On the other hand, that uitsmijter that I had for lunch finally digested about 2000, so I went back to Het Korbeel for dinner.  At lunch I had thought for a brief moment during my shameless continual eavesdropping that I'd made a major breakthrough in understanding Dutch but then realized that the two guys I could sometimes understand so well were switching back and forth between German and Dutch.  They are apparently neighborhood flaneurs, as they dropped in while I was perusing the menu this evening, recognized me, remembered overhearing the lunchtime waiter override my Dutch with English, and spoke to me in English.  Not to be outdone, I responded in German.

They left after a brief exchange in Dutch with the waitress, but I had scored points with the evening waiter and waitress, he from Munich and she a native, and I had a wonderful time with them both in a mélange of all three languages as I ate a really delicious perfectly lightly vinaigretted salad of smoked halibut, salmon, and squid with the proper (i.e., small) quantity of good greens, plenty of onions, and hothouse tomatoes as good as I can get this time of year in SF.  I had never eaten smoked halibut, and it was excellent.

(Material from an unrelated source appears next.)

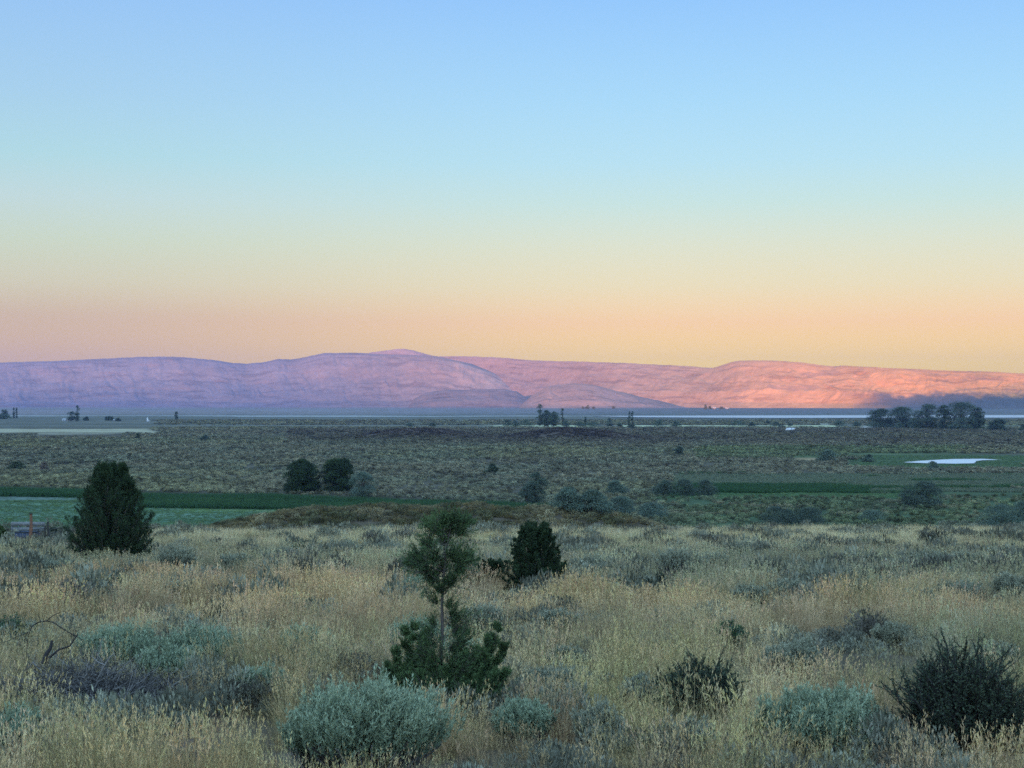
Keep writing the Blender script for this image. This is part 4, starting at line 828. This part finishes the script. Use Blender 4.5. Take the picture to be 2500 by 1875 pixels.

My unabashed enjoyment of this dish got me a collusion of the waiter and waitress as they figured out where a new, cutting culinary edge fish smokery is located (it's so new it's not in their phone book) and marked its location on my map.  High on my list for the next couple of days is to figure out the public transit and take the number 100 vehicle (whatever it turns out to be) from the Cenraal Station to the point where de Wittenburgergracht changes its name to de Oostenburgergracht and look for de sign saying "Vis Rookerij".  If it's anywhere near as good as I expect, I'll have to give some of my underwear to the poor to make room in my nice, cold checked baggage for the return to SF.

And since I'm going on about food tonight, I should mention that this afternoon I also picked up some extremely interesting eggs, from "Columbian Blacktail" chickens.  The package has a picture of them out playing in a grassy field, getting plenty of sun, fresh air, and exercise.  The text is just hilarious because of the connotational clashes between Dutch and English.  The chickens are described as having vrije uitloop, and I get this image of a pack of them "freely loping out" like wolves, picking off a straggler banana slug, and pecking it to pieces.  Maybe you have to see the package.  Then again, it occurs to me that "free range" might amuse a newcomer to the States.  Git along, little dogie, and all that.

I have begun to find, like the Germans, entertainment in certain Dutch expressions.  The language in some of its sound patterns in sentences like "Ik doe de duur dicht" (I close the door) is more and more making me think of the pronouncement of the late Duke Kahanamoku (the great Hawaiian surfer) on sharks, "I don' bodda dem an' dey don' bodda me."